#### The exercise:
Word for word, restate the lines from the start of the data below through the line containing "random.seed(7)".

#### Data section:
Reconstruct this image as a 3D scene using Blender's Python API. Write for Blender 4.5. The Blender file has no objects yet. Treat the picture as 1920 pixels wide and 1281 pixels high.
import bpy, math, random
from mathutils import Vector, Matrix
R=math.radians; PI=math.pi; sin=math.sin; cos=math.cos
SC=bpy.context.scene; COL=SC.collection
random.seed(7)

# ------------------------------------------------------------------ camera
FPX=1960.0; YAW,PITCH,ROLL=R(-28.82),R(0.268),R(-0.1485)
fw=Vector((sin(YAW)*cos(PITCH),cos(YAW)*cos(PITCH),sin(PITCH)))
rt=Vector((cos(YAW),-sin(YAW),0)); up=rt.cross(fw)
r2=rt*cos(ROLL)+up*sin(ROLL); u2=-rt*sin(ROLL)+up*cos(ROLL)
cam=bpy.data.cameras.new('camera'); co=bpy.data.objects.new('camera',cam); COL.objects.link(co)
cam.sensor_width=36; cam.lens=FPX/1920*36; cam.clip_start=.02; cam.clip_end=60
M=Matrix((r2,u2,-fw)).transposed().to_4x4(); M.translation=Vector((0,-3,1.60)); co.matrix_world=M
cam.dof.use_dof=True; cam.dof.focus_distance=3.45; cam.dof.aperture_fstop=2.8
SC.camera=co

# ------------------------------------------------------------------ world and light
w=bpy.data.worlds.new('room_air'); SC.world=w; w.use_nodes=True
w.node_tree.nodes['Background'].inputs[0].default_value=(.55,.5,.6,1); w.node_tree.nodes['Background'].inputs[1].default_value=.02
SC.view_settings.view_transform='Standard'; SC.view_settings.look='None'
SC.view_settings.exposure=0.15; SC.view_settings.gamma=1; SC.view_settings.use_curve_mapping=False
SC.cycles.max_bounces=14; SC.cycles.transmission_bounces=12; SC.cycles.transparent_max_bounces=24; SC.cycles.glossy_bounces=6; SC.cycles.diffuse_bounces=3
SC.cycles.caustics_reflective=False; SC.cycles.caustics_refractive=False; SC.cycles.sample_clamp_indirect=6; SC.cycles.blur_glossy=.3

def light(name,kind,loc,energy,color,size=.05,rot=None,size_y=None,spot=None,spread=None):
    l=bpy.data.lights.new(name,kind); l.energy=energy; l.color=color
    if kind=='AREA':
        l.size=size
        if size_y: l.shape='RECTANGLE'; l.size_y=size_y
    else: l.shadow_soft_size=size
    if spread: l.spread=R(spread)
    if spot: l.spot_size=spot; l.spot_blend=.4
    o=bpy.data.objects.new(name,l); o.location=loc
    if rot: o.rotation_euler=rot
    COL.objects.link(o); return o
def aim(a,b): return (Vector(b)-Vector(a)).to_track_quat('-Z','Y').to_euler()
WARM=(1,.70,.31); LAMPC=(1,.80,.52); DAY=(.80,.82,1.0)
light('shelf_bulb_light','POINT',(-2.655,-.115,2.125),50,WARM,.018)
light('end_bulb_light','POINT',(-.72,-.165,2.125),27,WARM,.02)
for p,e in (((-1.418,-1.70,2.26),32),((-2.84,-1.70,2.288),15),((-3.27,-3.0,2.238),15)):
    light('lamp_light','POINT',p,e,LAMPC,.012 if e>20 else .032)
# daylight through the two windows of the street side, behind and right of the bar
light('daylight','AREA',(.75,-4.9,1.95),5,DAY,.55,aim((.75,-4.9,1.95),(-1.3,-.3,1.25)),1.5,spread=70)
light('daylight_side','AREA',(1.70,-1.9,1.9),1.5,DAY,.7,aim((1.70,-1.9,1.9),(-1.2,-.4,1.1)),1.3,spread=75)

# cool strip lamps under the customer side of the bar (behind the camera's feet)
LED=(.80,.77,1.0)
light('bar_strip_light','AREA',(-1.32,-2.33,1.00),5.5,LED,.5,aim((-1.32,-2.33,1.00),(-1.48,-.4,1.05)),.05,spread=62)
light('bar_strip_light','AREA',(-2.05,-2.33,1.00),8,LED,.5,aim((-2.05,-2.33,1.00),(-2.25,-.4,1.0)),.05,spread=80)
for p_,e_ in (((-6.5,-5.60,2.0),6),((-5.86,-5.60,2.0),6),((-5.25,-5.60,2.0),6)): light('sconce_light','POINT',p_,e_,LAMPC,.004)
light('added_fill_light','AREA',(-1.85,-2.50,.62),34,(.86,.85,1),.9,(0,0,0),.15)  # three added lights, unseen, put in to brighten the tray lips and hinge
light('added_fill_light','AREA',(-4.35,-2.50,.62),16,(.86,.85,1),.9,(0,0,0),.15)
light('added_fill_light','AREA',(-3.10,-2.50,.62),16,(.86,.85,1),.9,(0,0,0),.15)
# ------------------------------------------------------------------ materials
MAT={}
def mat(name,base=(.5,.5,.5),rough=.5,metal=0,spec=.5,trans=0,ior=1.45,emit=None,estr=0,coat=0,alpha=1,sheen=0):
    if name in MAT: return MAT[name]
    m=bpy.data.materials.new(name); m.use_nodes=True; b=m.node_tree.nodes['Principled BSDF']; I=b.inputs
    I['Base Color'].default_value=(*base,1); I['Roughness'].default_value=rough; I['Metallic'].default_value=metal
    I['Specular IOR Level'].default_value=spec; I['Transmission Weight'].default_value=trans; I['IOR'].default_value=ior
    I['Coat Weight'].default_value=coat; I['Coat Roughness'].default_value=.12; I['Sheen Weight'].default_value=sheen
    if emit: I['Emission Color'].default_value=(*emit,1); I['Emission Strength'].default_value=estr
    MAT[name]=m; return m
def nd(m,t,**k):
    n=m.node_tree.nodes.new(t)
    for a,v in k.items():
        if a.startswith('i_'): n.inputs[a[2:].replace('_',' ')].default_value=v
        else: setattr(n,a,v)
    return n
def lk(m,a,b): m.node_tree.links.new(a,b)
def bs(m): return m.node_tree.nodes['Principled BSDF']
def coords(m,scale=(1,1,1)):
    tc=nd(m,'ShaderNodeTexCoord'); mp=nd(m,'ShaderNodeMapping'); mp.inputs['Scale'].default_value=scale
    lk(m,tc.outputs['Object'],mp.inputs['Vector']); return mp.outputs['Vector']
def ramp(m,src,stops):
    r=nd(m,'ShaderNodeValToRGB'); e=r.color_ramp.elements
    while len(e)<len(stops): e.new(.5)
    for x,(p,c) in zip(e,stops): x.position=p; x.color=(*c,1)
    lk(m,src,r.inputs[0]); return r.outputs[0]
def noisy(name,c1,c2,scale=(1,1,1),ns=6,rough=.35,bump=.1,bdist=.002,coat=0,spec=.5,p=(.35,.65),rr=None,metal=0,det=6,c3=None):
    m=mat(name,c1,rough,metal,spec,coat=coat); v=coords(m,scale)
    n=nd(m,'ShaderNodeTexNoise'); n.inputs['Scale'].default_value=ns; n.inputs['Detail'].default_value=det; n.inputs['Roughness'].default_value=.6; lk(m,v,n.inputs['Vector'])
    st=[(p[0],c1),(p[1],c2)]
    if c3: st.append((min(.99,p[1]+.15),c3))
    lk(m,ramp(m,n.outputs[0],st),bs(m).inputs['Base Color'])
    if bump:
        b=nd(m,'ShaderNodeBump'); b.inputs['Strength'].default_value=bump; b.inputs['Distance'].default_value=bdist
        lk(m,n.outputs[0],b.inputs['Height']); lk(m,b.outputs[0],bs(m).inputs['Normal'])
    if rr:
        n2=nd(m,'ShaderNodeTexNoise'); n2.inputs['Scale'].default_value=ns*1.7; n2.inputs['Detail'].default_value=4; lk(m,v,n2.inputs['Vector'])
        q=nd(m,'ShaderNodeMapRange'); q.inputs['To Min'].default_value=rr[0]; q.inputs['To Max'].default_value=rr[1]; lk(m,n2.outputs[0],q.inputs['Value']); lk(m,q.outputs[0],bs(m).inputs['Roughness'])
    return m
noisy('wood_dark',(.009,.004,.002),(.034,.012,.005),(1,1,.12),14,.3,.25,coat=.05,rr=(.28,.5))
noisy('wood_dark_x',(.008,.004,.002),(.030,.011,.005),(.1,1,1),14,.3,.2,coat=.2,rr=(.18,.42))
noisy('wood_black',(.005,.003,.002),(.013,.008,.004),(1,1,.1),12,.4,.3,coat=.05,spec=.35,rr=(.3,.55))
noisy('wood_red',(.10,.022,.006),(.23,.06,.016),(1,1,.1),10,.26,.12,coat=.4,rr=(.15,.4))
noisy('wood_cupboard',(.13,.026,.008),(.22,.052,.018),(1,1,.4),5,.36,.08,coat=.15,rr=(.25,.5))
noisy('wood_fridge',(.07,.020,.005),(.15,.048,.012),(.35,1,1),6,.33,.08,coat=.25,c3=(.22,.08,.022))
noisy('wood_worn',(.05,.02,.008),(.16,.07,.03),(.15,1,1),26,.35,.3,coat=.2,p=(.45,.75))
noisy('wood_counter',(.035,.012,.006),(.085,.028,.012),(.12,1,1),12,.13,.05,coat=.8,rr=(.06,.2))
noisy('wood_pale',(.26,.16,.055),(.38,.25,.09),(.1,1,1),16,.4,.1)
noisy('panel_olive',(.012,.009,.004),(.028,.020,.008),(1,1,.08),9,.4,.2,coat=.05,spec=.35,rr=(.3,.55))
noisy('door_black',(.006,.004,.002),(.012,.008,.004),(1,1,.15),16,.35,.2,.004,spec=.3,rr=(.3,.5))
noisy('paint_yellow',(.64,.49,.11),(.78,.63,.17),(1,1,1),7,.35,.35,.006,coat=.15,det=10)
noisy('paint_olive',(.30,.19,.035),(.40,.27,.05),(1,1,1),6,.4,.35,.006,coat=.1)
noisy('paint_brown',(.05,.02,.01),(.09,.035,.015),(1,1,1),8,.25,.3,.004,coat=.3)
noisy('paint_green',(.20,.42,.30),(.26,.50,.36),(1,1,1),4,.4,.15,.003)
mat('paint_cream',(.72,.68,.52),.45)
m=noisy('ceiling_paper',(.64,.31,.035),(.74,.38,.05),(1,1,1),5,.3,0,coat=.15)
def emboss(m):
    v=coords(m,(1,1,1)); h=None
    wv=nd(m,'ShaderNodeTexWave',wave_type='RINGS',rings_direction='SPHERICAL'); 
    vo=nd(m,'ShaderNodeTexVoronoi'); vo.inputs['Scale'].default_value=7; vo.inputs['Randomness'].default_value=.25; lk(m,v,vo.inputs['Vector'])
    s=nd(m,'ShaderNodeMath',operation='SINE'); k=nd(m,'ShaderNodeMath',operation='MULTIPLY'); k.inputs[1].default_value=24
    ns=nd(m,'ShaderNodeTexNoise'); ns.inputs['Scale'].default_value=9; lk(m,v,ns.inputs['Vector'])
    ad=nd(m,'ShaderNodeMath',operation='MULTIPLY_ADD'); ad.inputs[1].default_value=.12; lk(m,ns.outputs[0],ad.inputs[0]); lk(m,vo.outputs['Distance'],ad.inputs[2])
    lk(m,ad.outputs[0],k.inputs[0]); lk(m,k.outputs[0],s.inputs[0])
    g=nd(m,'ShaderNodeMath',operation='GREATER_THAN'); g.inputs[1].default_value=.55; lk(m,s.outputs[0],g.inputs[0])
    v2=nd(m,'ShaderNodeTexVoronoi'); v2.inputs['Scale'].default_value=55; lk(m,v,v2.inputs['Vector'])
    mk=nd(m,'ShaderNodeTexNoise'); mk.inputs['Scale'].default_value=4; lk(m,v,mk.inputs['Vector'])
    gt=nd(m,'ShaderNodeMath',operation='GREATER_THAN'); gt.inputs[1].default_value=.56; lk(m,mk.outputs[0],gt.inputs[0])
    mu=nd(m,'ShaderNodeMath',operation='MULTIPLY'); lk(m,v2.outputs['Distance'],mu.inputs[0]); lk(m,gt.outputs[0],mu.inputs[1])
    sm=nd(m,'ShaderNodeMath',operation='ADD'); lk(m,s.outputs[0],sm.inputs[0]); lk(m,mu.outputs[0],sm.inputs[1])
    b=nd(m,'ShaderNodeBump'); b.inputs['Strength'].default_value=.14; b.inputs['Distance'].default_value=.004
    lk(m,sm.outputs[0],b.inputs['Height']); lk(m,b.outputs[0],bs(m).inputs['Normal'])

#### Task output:
Reconstruct this image as a 3D scene using Blender's Python API. Write for Blender 4.5. The Blender file has no objects yet. Treat the picture as 1920 pixels wide and 1281 pixels high.
import bpy, math, random
from mathutils import Vector, Matrix
R=math.radians; PI=math.pi; sin=math.sin; cos=math.cos
SC=bpy.context.scene; COL=SC.collection
random.seed(7)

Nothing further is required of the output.